A utilização da palavra "liberdade" associada à propaganda capitalista tem um pendor ideológico marcado, mas não deixa de gerar propositadamente ilusões entre aqueles que não distinguem a diferença entre o "livre" de "mercado liberalizado" e o "livre" de "acesso livre ao conhecimento" por exemplo.
No mundo da Educação, uma forte campanha em torno da chamada "liberdade de escolha" vem sendo montada engenhosamente pelos proprietários das escolas privadas e com o forte contributo da direita. Por todo o mundo, coloca-se a questão da "liberdade de escolha em educação", sempre fruto dos esforços - não do povo - mas dos proprietários do mercado capitalista da educação. A "liberdade de escolha em Educação", segundo os interessados, consiste na adopção pelo Estado de um mecanismo que financie a Escola Privada tal como a Escola Pública e assim assegure a "liberdade" de escolha. Numa primeira abordagem, pensaremos todos: "realmente faz sentido, se o Estado tem de me assegurar o direito à Educação, por que não garantir-me esse direito na Escola que eu quero para os meus filhos?"

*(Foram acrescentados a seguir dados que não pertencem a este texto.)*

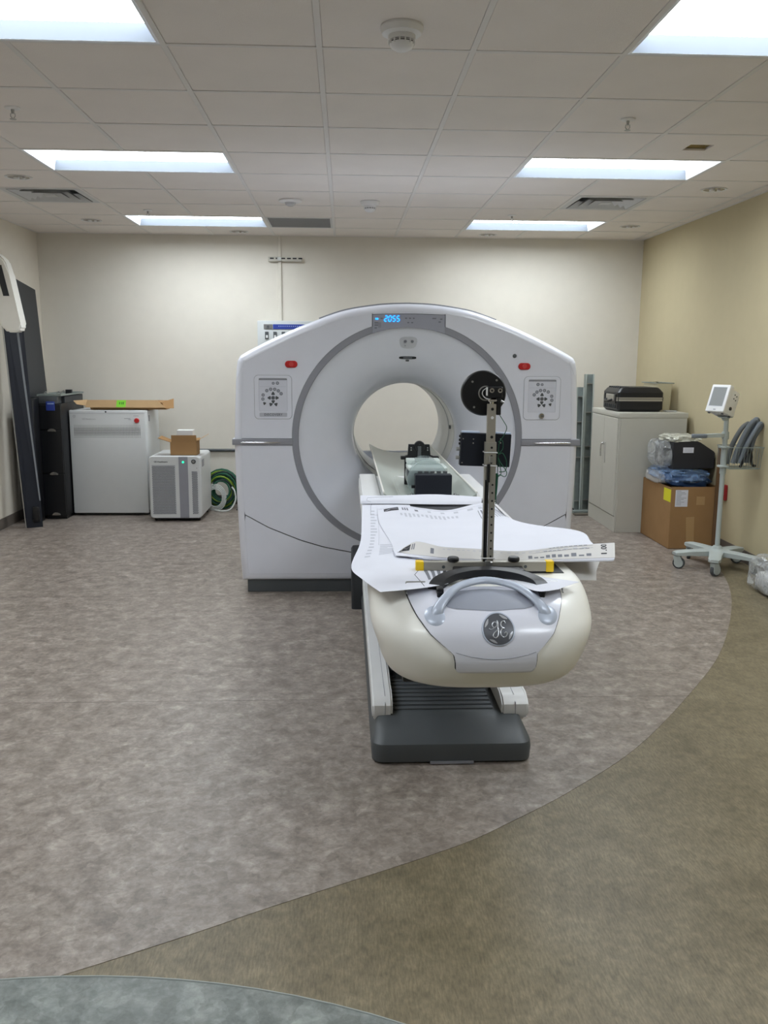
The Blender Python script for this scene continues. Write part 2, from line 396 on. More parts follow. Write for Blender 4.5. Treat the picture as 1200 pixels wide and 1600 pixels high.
# cross bars (short) and main bars
for x in xs[1:-1]:
    k = idx(x, G0X)
    segs = []; start = YF
    for kx, row, *_ in sorted(LIGHTS, key=lambda q: q[1]):
        if k == kx+1:
            segs.append((start, G0Y+T*row)); start = G0Y+T*(row+1)
    segs.append((start, YB))
    for a, c in segs: MB().box(x-0.012, x+0.012, a, c, HC-0.0015, HC+0.03).build('ceiling_grid_bar', M_tbar, ceil, smooth=False)
for y in ys[1:-1]:
    MB().box(XL, XR, y-0.012, y+0.012, HC-0.0012, HC+0.03).build('ceiling_grid_bar', M_tbar, ceil, smooth=False)
for bx in ((XL, XL+0.022, YF, YB), (XR-0.022, XR, YF, YB), (XL, XR, YB-0.022, YB)):
    MB().box(*bx, HC-0.002, HC+0.03).build('wall_angle', M_tbar, ceil, smooth=False)
# ---- troffers
pos_words = {('behind', 'left'): 'recessed fluorescent ceiling light behind the camera on the left', ('behind', 'right'): 'recessed fluorescent ceiling light behind the camera on the right',
             ('front', 'left'): 'large recessed fluorescent ceiling light cut off by the top left corner', ('front', 'right'): 'large recessed fluorescent ceiling light cut off by the top right corner',
             ('middle', 'left'): 'recessed fluorescent ceiling light, middle one of the left-hand row', ('middle', 'right'): 'recessed fluorescent ceiling light beside the square ceiling hole',
             ('rear', 'left'): 'recessed fluorescent ceiling light near back wall beside the grey ceiling grille', ('rear', 'right'): 'recessed fluorescent ceiling light near back wall on the right'}
M_trof = mat('troffer_white_enamel', (232, 236, 242), 0.35, coat=0.2)
M_trofshade = mat('troffer_side_shade', (98, 104, 112), 0.6)  # shading of the long troffer sides put into a darker grey
proto = None
for kx, row, yy, side in LIGHTS:
    cx, cy = G0X+T*(kx+1), G0Y+T*(row+0.5)
    if proto is None:
        t = thing('ceiling_light', pos_words[(yy, side)], 'ceiling light', (cx, cy, HC), group='recessed fluorescent lights in the ceiling')
        hw, hd, dz = T-0.012, T/2-0.012, 0.07
        b = MB()
        rows = []
        for f, z in ((0.0, -0.002), (-0.012, 0.0), (-0.030, dz)):
            a, c = hw+f, hd+f; rows.append([(-a, -c, z), (a, -c, z), (a, c, z), (-a, c, z)])
        b.grid(rows, True); a, c = hw+0.002, hd+0.002
        b.grid([[(-a, -c, -0.002), (a, -c, -0.002), (a, c, -0.002), (-a, c, -0.002)], [(-a, -c, dz+0.02), (a, -c, dz+0.02), (a, c, dz+0.02), (-a, c, dz+0.02)]], True)
        b.face([(-a, -c, dz+0.02), (a, -c, dz+0.02), (a, c, dz+0.02), (-a, c, dz+0.02)])
        b.build('housing', M_trof, t, smooth=False, local=True)
        for s_ in (-1, 1):
            q = MB(); q.face([(-hw+0.014, s_*(hd-0.0135), 0.001), (hw-0.014, s_*(hd-0.0135), 0.001), (hw-0.031, s_*(hd-0.0315), dz-0.004), (-hw+0.031, s_*(hd-0.0315), dz-0.004)])
            q.build('side_shade', M_trofshade, t, smooth=False, local=True)  # thin sheet over the white housing, carries the painted shade
        a, c = hw-0.031, hd-0.031
        MB().box(-a, a, -c, c, dz-0.006, dz).build('lens', M_lamp, t, smooth=False, local=True)
        proto = t
    else: dup(proto, (cx, cy, HC), pos_words[(yy, side)])
# ---- air diffusers (louvred)
M_vent = mat('vent_enamel', (196, 197, 197), 0.45)
def louvre(cx, cy, label):
    t = thing('air_diffuser', label, 'air vent', (cx, cy, HC), group='square louvred air diffusers'); h = T/2-0.012
    b = MB()
    b.grid([[(-h, -h, -0.002), (h, -h, -0.002), (h, h, -0.002), (-h, h, -0.002)], [(-h+0.045, -h+0.045, -0.002), (h-0.045, -h+0.045, -0.002), (h-0.045, h-0.045, -0.002), (-h+0.045, h-0.045, -0.002)],
            [(-h+0.05, -h+0.05, 0.10), (h-0.05, -h+0.05, 0.10), (h-0.05, h-0.05, 0.10), (-h+0.05, h-0.05, 0.10)]], True)
    b.build('frame', M_vent, t, smooth=False, local=True)
    MB().box(-h+0.05, h-0.05, -h+0.05, h-0.05, 0.098, 0.102).build('duct_opening', M_seam, t, smooth=False, local=True)
    for k in range(3):
        a = h-0.055-0.066*k; i_ = a-0.058; z0, z1 = -0.003+0.0*k, 0.045
        b = MB(); b.grid([[(-a, -a, z0), (a, -a, z0), (a, a, z0), (-a, a, z0)], [(-i_, -i_, z1), (i_, -i_, z1), (i_, i_, z1), (-i_, i_, z1)], [(-i_, -i_, z1+0.002), (i_, -i_, z1+0.002), (i_, i_, z1+0.002), (-i_, i_, z1+0.002)], [(-a, -a, z0+0.003), (a, -a, z0+0.003), (a, a, z0+0.003), (-a, a, z0+0.003)]], True)
        b.build('louvre', M_vent, t, smooth=False, local=True)
    a = h-0.055-0.066*3
    MB().box(-a, a, -a, a, -0.004, 0.0, 0.001, 1).build('centre_plate', M_vent, t, smooth=False, local=True)
    return t
louvre(G0X+T*(LOUV[0][0]+0.5), G0Y+T*(LOUV[0][1]+0.5), 'square louvred air diffuser in the ceiling at the left')
louvre(G0X+T*(LOUV[1][0]+0.5), G0Y+T*(LOUV[1][1]+0.5), 'square louvred air diffuser in the ceiling at the right')
# grey return grille
gx, gy = G0X+T*(GRILLE[0]+0.5), G0Y+T*(GRILLE[1]+0.5)
t = thing('return_grille', 'flat grey return air grille beside the rear left light', 'air vent', (gx, gy, HC)); h = T/2-0.012
b = MB(); 
for bx in ((-h, h, -h, -h+0.02), (-h, h, h-0.02, h), (-h, -h+0.02, -h+0.02, h-0.02), (h-0.02, h, -h+0.02, h-0.02)): b.box(*bx, -0.002, 0.012)
b.build('frame', M_vent, t, smooth=False, local=True)
MB().box(-h+0.02, h-0.02, -h+0.02, h-0.02, 0.014, 0.016).build('backing', mat('grille_grey', (120, 120, 122), 0.7), t, smooth=False, local=True)
for k in range(28):
    y = -h+0.03+k*(2*h-0.06)/27
    MB().box(-h+0.02, h-0.02, y-0.004, y+0.004, 0.0, 0.012).build('slat', mat('grille_slat', (150, 150, 151), 0.6), t, smooth=False, local=True)
# tile with a square hole cut
x0, x1 = G0X+T*HOLE[0]+gapw, G0X+T*(HOLE[0]+1)-gapw; y0, y1 = G0Y+T*HOLE[1]+gapw, G0Y+T*(HOLE[1]+1)-gapw
hx0, hx1, hy0, hy1 = 2.005, 2.145, 5.28, 5.42
b = MB()
for bx in ((x0, hx0, y0, y1), (hx1, x1, y0, y1), (hx0, hx1, y0, hy0), (hx0, hx1, hy1, y1)): b.box(*bx, HC+0.001, HC+0.016)
b.build('ceiling_tile', M_tile, ceil, smooth=False, label='ceiling tile with a small square hole')
b = MB(); b.grid([[(hx0, hy0, HC+0.012), (hx1, hy0, HC+0.012), (hx1, hy1, HC+0.012), (hx0, hy1, HC+0.012)], [(hx0, hy0, HC+0.09), (hx1, hy0, HC+0.09), (hx1, hy1, HC+0.09), (hx0, hy1, HC+0.09)]], True)
b.face([(hx0, hy0, HC+0.09), (hx1, hy0, HC+0.09), (hx1, hy1, HC+0.09), (hx0, hy1, HC+0.09)])
b.build('hole_lining', M_hole, ceil, smooth=False)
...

Várias questões se levantam e a primeira é a da equidade: Se todos os pais pudessem escolher a escola dos seus filhos, como seriam escolhidos os alunos das escolas mais concorridas? Para onde iriam os restantes? Estarão os pais a escolher as escolas ou afinal as escolas a escolher os pais e os alunos?
Assim, a atribuição de um financiamento à família - através do chamado cheque-ensino - ou de um financiamento à escola privada, não elimina a triagem feita por cada escola, na medida em que será de esperar concentração da procura nas escolas com mais qualidade de ensino. Aqueles que, mesmo portadores de cheque-ensino, não encontrem lugar na escola da elite serão relegados para outra, e assim sucessivamente até à escola degradada e de má qualidade.

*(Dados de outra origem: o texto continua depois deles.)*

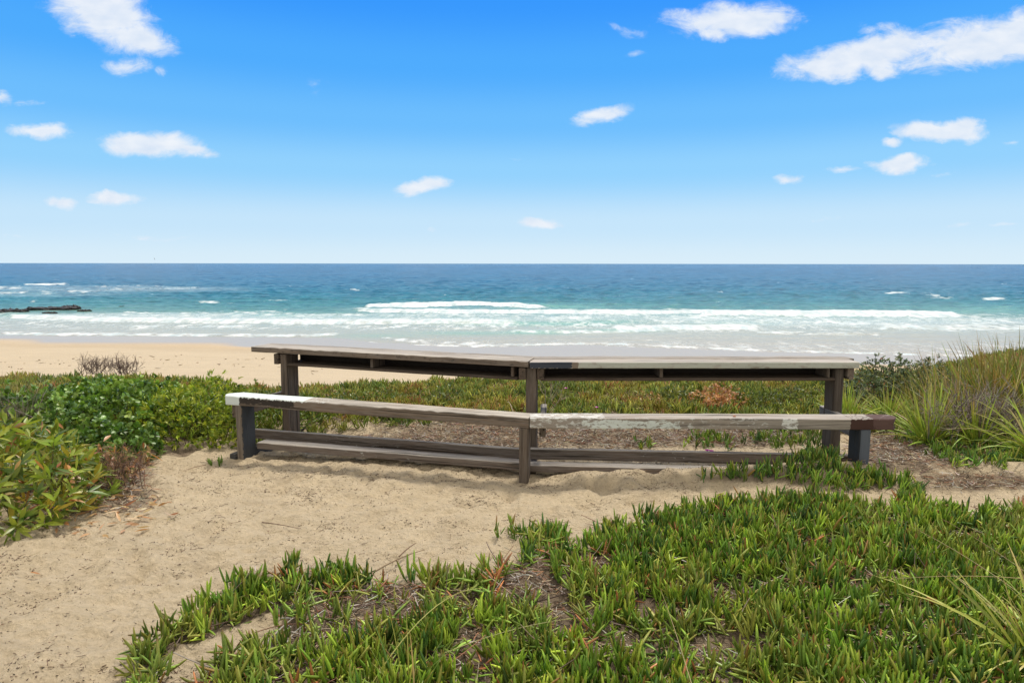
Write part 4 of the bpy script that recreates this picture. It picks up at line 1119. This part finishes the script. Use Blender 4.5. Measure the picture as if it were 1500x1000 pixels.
# ------------------------------------------------------------------ twiggy dead bushes
def twigbush(name, cx, cy, z0, R_, H_, n, col, label, cat, depth=3, w0=0.006, wts=None):
    root = empty(name, (cx, cy, z0)); tag(root, label, cat)
    def grow(B, n):
        bag = Bag()
        D = rdir(n, 5, 55); L = rng.uniform(0.35, 0.6, n) * H_; Wd = np.full(n, w0)
        for g in range(depth + 1):
            V = strips(B, D, L, Wd, (1, 0.85, 0.75), -0.05, 'tri', curl=rng.normal(0, 0.12, len(B)))
            bag.add(V, pal(len(B), col, wts, 0.15))
            if g == depth: break
            kk = 3 if g < 2 else 2
            i = np.repeat(np.arange(len(B)), kk); s = rng.uniform(0.45, 1.0, len(i))
            c_ = V[0].mean(axis=2); seg = np.minimum((s * 2).astype(int), 1); fr = s * 2 - seg
            B2 = c_[i, seg] * (1 - fr)[:, None] + c_[i, np.minimum(seg + 1, 2)] * fr[:, None]
            D = norm(D[i] + rng.normal(0, 0.55, (len(i), 3)) + np.array([0, 0, 0.15])); L = L[i] * rng.uniform(0.5, 0.8, len(i)); Wd = Wd[i] * 0.62
            B = B2
        return bag
    B = np.tile(np.array([cx, cy, z0 - 0.02]), (n, 1)) + rng.normal(0, R_ * 0.35, (n, 3)) * np.array([1, .6, 0.0])
    if n <= 14:
        for q in range(n): grow(B[q:q + 1], 1).build('branch', STEM, root)
    else: grow(B, n).build('stems', STEM, root)
    return root
GB = [(0.22, 0.18, 0.15), (0.15, 0.115, 0.095), (0.30, 0.26, 0.22)]
for (px_, w_, lab) in ((142, .22, 'bare brown twiggy bush behind the green shrub, nearer the picture edge'), (183, .20, 'bare brown twiggy bush behind the green shrub, nearer the table')):
    x_, y_ = at(px_, 566, -0.05)
    twigbush('bare_bush', x_, y_, float(hgt(x_, y_, False)) + .20, w_, 0.26, 36, [(0.20, 0.14, 0.12), (0.13, 0.09, 0.08)], lab, 'bare bush', 2, .006)
x_, y_ = at(22, 640, 0.05)
twigbush('bare_bush', x_, y_, float(hgt(x_, y_, False)), .16, 0.50, 14, GB, 'grey leafless branches sticking out of the shrub at the picture edge', 'bare bush', 3, .007)
x_, y_ = at(1450, 600, 0.33)
twigbush('twiggy_bush', x_, y_, float(hgt(x_, y_, False)) + .02, .50, 0.46, 70, [(0.38, 0.33, 0.28), (0.26, 0.21, 0.18), (0.14, 0.11, 0.10)], 'tangled grey twiggy bush under the brown tipped rushes', 'bush', 3, .009)
x_, y_ = at(1405, 610, 0.2)
twigbush('twiggy_bush', x_, y_, float(hgt(x_, y_, False)), .30, 0.26, 60, [(0.25, 0.2, 0.14), (0.38, 0.30, 0.18)], 'low brown twiggy bush behind the bright green tussock', 'bush', 3, .004)
x_, y_ = at(800, 600, 0.0)
twigbush('bare_bush', x_, y_, float(hgt(x_, y_, False)), .10, 0.42, 5, [(0.42, 0.33, 0.26), (0.30, 0.24, 0.2)], 'few bare pinkish branches just behind the middle tabletop leg', 'bare bush', 2, .006)
x_, y_ = at(312, 588, 0.0)
twigbush('bare_bush', x_, y_, float(hgt(x_, y_, False)), .05, 0.34, 4, [(0.10, 0.08, 0.07)], 'dark stubby dead stem above the bright green bush by the white bench end', 'bare bush', 1, .014)
x_, y_ = at(185, 715, 0.0)
twigbush('dry_bush', x_, y_, 0.0, .20, 0.30, 26, [(0.20, 0.12, 0.09), (0.33, 0.20, 0.13), (0.12, 0.08, 0.06)], 'low tangle of reddish brown dry stems at the foot of the long leaved shrub', 'bush', 3, .005)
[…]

Dizem-nos que a liberdade de escolha com base no cheque-ensino é a única forma de garantir que os filhos dos pobres consigam aceder aos melhores colégios privados. Ou seja, que só o financiamento do Estado ao ensino privado poderia criar essas condições. Obviamente que o financiamento público do ensino privado não garantiria em momento algum, o acesso dos mais pobres ao ensino de luxo, como já vimos antes. Na prática, estamos perante um embuste para que os impostos dos portugueses sejam desviados para financiar as escolas dos ricos, pois vejamos: os impostos hoje já financiam a escola pública e, através do cheque-ensino, continuariam a financiar na mesma medida ou até menos; assim a atribuição do cheque-ensino e a abertura da suposta "liberdade de escolha" representaria na prática o desvio massivo de dinheiro proveniente dos impostos para os colégios onde os ricos entendessem estudar aos quais, como os próprios colégios se encarregariam de tratar, apenas os ricos teriam acesso.

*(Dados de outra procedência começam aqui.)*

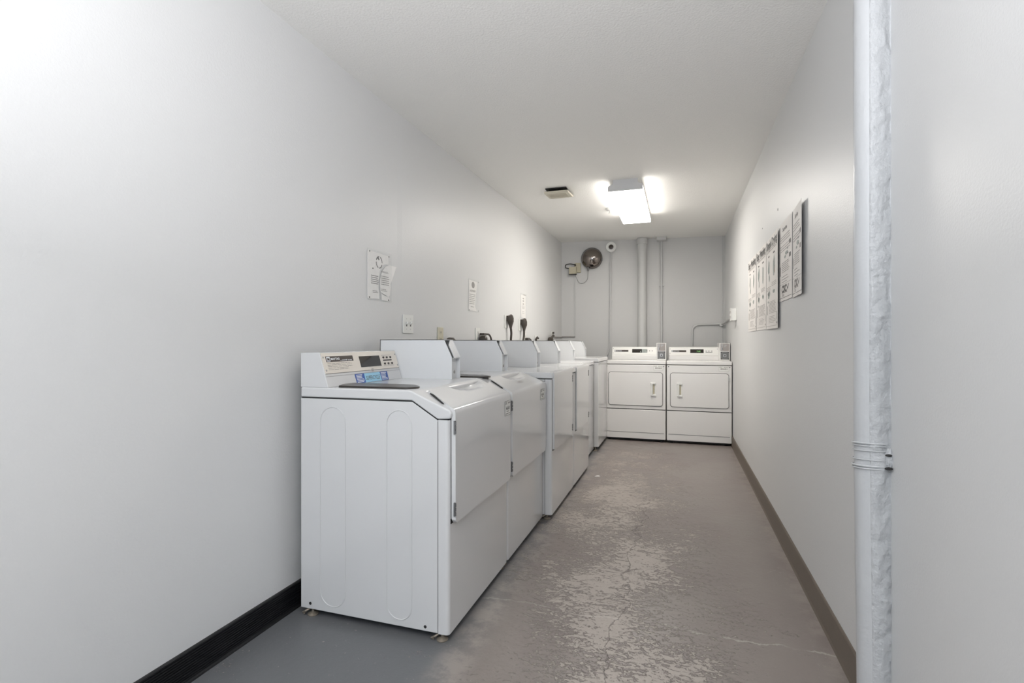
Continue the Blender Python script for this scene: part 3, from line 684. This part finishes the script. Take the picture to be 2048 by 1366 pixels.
bm = bm_new(); prism(bm, [(-1.279,YBK(-1.279)-.002,1.160),(-1.452,YBK(-1.45)-.003,1.160),(-1.452,YBK(-1.45)-.016,1.160),(-1.279,YBK(-1.279)-.014,1.160)], (0,0,.014))
tube(bm, [(XL(6.1)+.012,6.13,1.160),(XL(6.5)+.012,6.52,1.160)], .007, 8); obj('lower_channel', bm, 'inkmid', r, smooth=False)

# conduit at right and its outlet
r = thing('electrical_conduit', 'bent conduit from behind the right dryer to the right wall outlet', 'conduit', (.153, YBK(.153), 0), 'painted conduits on the back wall')
pth = arc([wall_pt(.153,.95,.016), wall_pt(.153,1.312,.016), wall_pt(.40,1.318,.016), (.500,6.71,1.322), (.519,6.62,1.330), (.519,6.2,1.352), (.517,5.575,1.352)], .10, 8)
bm = bm_new(); tube(bm, pth, .012, 10); obj('tube', bm, 'wallpipe', r)
bm = bm_new(); lathe(bm, (.470,YBK(.47)-.03,1.303), (1,0,.1), [(.013,0),(.019,.01),(.019,.03),(.013,.04)], 12); obj('elbow_fitting', bm, 'wallpipe', r)
r = thing('wall_outlet', 'white surface outlet box on the right wall near the far corner', 'outlet', (.51, 5.51, 1.31))
bm = bm_new(); box(bm, .488,.5365,5.452,5.572,1.312,1.430); o = obj('outlet_box', bm, 'white', r, bevel=.004)
bm = bm_new(); box(bm, .4845,.489,5.446,5.578,1.306,1.436); p = obj('cover_plate', bm, 'white', r, bevel=.002)
bm = bm_new()
for yy_ in (5.480, 5.544):
    for z in (1.345,1.395): box(bm, .4838,.4847,yy_-.016,yy_+.016,z-.013,z+.013)
obj('socket', bm, 'inklight', p, smooth=False)
# faint pipe in the far right corner
bm = bm_new(); tube(bm, [(.505,YBK(.505)-.008,.95),(.505,YBK(.505)-.008,HC-.001)], .004, 10)
tag(obj('electrical_conduit', bm, 'wallpipe'), 'very thin painted tube running full height in the far right corner', 'conduit', 'painted conduits on the back wall')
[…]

Claro que muitas outras questões se levantam, nomeadamente em torno da elitização do ensino, da massificação de resposta privada de má qualidade, de degradação da qualidade da escola pública por ainda maior diminuição do seu financiamento, etc., mas destacaremos apenas uma mais: a da natureza política do ensino privado versus a natureza política do ensino laico.
A sobrevivência da democracia depende do acesso ao conhecimento e às ferramentas interpretativas do mundo que nos rodeia. Como tal, a escola representa um pilar fundamental da concretização dessa democracia, pois só em igualdade de circunstâncias existe democracia. A concentração do saber numa elite e a generalização da ignorância nas restantes camadas das massas gera uma iniquidade matricial que impede objectivamente o aprofundamento da democracia. Como tal, a democracia está condicionada pela existência de uma escola da república, uma escola laica e liberta de qualquer interesse que não o do colectivo e do Estado. O financiamento com frutos dos impostos de escolas que podem servir interesses alhieos aos do povo e do estado é um caminho suicidário para a democracia.
Na verdade, os filhos dos ricos continuariam a frequentar colégios de luxo, mas pagos por todos nós ao mesmo tempo que a Escola Pública não tem recursos para cumprir o seu papel constitucional. Além disso, a questão da "liberdade de escolha em Educação" ilude uma questão central: é papel do Estado permitir que todos estudem no ensino privado - seja ele de luxo ou de miséria - ou é papel do Estado assegurar que ninguém precisa de acorrer ao privado por encontrar no público tudo o que precisa?